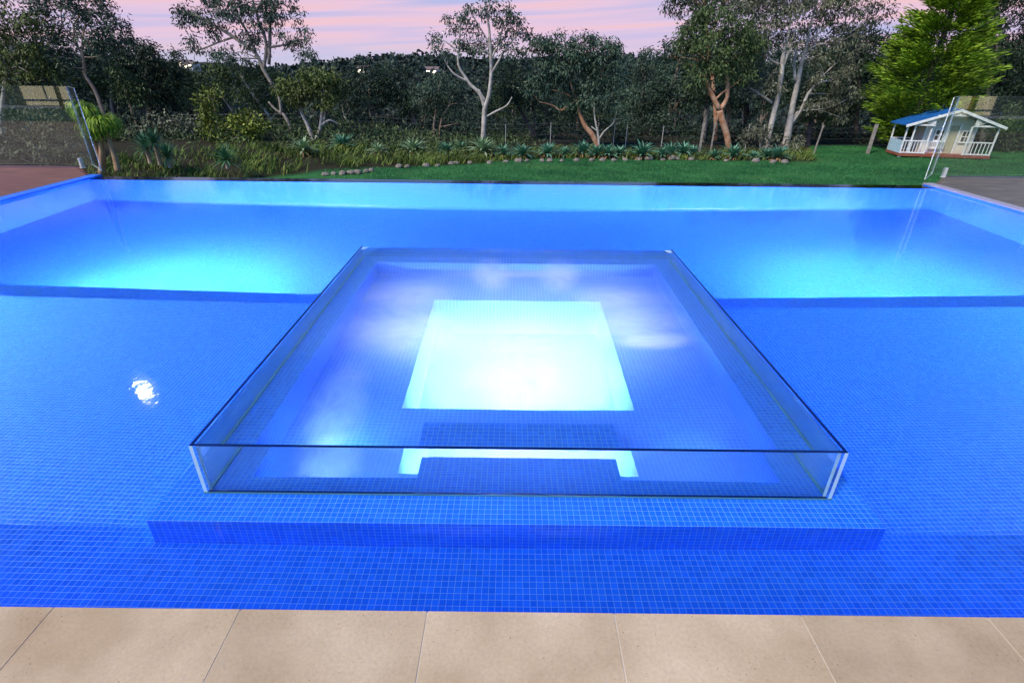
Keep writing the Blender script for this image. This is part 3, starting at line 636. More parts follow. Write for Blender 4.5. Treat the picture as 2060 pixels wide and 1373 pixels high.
tree('gum_tree', 'feathery topped tree with a thin pale bent trunk behind the ponytail palm', 'tree', 24,
     [[(232, 322, 5), (215, 260, 5), (208, 226, 5), (190, 180, 4.4), (171, 150, 4), (167, 115, 3.4), (152, 85, 2.6), (148, 50, 2)], [(167, 120, 2.6), (166, 80, 2), (175, 40, 1.4)], [(152, 85, 2), (128, 55, 1.6), (122, 20, 1.2)], [(148, 50, 2), (175, 10, 1.4)]],
     [(100, 40, 40, 24), (150, 25, 45, 22), (205, 35, 45, 24), (235, 65, 36, 20), (180, 75, 40, 22), (110, 90, 45, 26), (90, -5, 60, 22), (180, -10, 60, 18), (215, 95, 34, 22), (140, 125, 40, 24)],
     'teal', BARKT, dens=.75, sig=.24, per=44, twigs=4, droop=.3)
tree('gum_tree', 'thin grey trunk curving up behind the yuccas at the left', 'tree', 24.6,
     [[(246, 330, 4), (238, 290, 3.6), (230, 240, 3.4), (223, 200, 3), (228, 170, 2.6), (242, 160, 1.5)], [(226, 195, 1.6), (240, 198, 1)]], [(250, 160, 36, 22), (215, 150, 30, 26), (270, 185, 40, 28), (200, 175, 24, 20)], 'mid', BARKG, dens=1, sig=.24)
tree('gum_tree', 'big leafy tree filling the top left corner with olive green crown', 'tree', 23.5,
     [[(2, 250, 6), (10, 170, 5), (14, 140, 5), (24, 105, 4), (25, 80, 3)], [(13, 140, 2.6), (6, 115, 2)]],
     [(10, 25, 50, 35), (55, 60, 40, 34), (20, 95, 50, 30), (70, 110, 40, 30), (15, 140, 50, 28), (90, 140, 40, 30), (-40, 60, 50, 60), (50, 165, 50, 22)], 'olive', BARKP, dens=.95, sig=.28, per=44)
tree('shrub', 'yellow green shrub with small bright leaves behind the grass bank', 'shrub', 21.5,
     [[(445, 325, 3), (440, 290, 2.6), (436, 240, 2), (428, 205, 1.2)], [(445, 315, 2.4), (480, 270, 2), (500, 235, 1.2)], [(450, 318, 2), (425, 270, 1.6), (412, 220, 1)]],
     [(420, 215, 18, 26), (430, 255, 26, 28), (455, 290, 24, 22), (485, 250, 24, 28), (510, 245, 20, 24), (500, 285, 28, 20), (430, 190, 10, 12), (470, 310, 22, 12)],
     'lime', BARKT, dens=1.5, sig=.2, per=34, ln=.12, wd=.065, droop=.1, twigs=4)
tree('shrub', 'grey leaved bushy shrub left of the yellow green shrub', 'shrub', 22.5,
     [[(320, 325, 3), (315, 280, 2.4), (330, 240, 2)]], [(290, 260, 34, 24), (340, 245, 40, 26), (385, 265, 36, 34), (300, 290, 40, 22), (360, 295, 40, 22), (260, 285, 20, 24)], 'grey', BARKG, dens=.85, sig=.24, per=40, ln=.14, wd=.06)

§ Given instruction
Go through the listing above and quote it exactly, apart from its images.

§ Exercise result
Keep writing the Blender script for this image. This is part 3, starting at line 636. More parts follow. Write for Blender 4.5. Treat the picture as 2060 pixels wide and 1373 pixels high.
tree('gum_tree', 'feathery topped tree with a thin pale bent trunk behind the ponytail palm', 'tree', 24,
     [[(232, 322, 5), (215, 260, 5), (208, 226, 5), (190, 180, 4.4), (171, 150, 4), (167, 115, 3.4), (152, 85, 2.6), (148, 50, 2)], [(167, 120, 2.6), (166, 80, 2), (175, 40, 1.4)], [(152, 85, 2), (128, 55, 1.6), (122, 20, 1.2)], [(148, 50, 2), (175, 10, 1.4)]],
     [(100, 40, 40, 24), (150, 25, 45, 22), (205, 35, 45, 24), (235, 65, 36, 20), (180, 75, 40, 22), (110, 90, 45, 26), (90, -5, 60, 22), (180, -10, 60, 18), (215, 95, 34, 22), (140, 125, 40, 24)],
     'teal', BARKT, dens=.75, sig=.24, per=44, twigs=4, droop=.3)
tree('gum_tree', 'thin grey trunk curving up behind the yuccas at the left', 'tree', 24.6,
     [[(246, 330, 4), (238, 290, 3.6), (230, 240, 3.4), (223, 200, 3), (228, 170, 2.6), (242, 160, 1.5)], [(226, 195, 1.6), (240, 198, 1)]], [(250, 160, 36, 22), (215, 150, 30, 26), (270, 185, 40, 28), (200, 175, 24, 20)], 'mid', BARKG, dens=1, sig=.24)
tree('gum_tree', 'big leafy tree filling the top left corner with olive green crown', 'tree', 23.5,
     [[(2, 250, 6), (10, 170, 5), (14, 140, 5), (24, 105, 4), (25, 80, 3)], [(13, 140, 2.6), (6, 115, 2)]],
     [(10, 25, 50, 35), (55, 60, 40, 34), (20, 95, 50, 30), (70, 110, 40, 30), (15, 140, 50, 28), (90, 140, 40, 30), (-40, 60, 50, 60), (50, 165, 50, 22)], 'olive', BARKP, dens=.95, sig=.28, per=44)
tree('shrub', 'yellow green shrub with small bright leaves behind the grass bank', 'shrub', 21.5,
     [[(445, 325, 3), (440, 290, 2.6), (436, 240, 2), (428, 205, 1.2)], [(445, 315, 2.4), (480, 270, 2), (500, 235, 1.2)], [(450, 318, 2), (425, 270, 1.6), (412, 220, 1)]],
     [(420, 215, 18, 26), (430, 255, 26, 28), (455, 290, 24, 22), (485, 250, 24, 28), (510, 245, 20, 24), (500, 285, 28, 20), (430, 190, 10, 12), (470, 310, 22, 12)],
     'lime', BARKT, dens=1.5, sig=.2, per=34, ln=.12, wd=.065, droop=.1, twigs=4)
tree('shrub', 'grey leaved bushy shrub left of the yellow green shrub', 'shrub', 22.5,
     [[(320, 325, 3), (315, 280, 2.4), (330, 240, 2)]], [(290, 260, 34, 24), (340, 245, 40, 26), (385, 265, 36, 34), (300, 290, 40, 22), (360, 295, 40, 22), (260, 285, 20, 24)], 'grey', BARKG, dens=.85, sig=.24, per=40, ln=.14, wd=.06)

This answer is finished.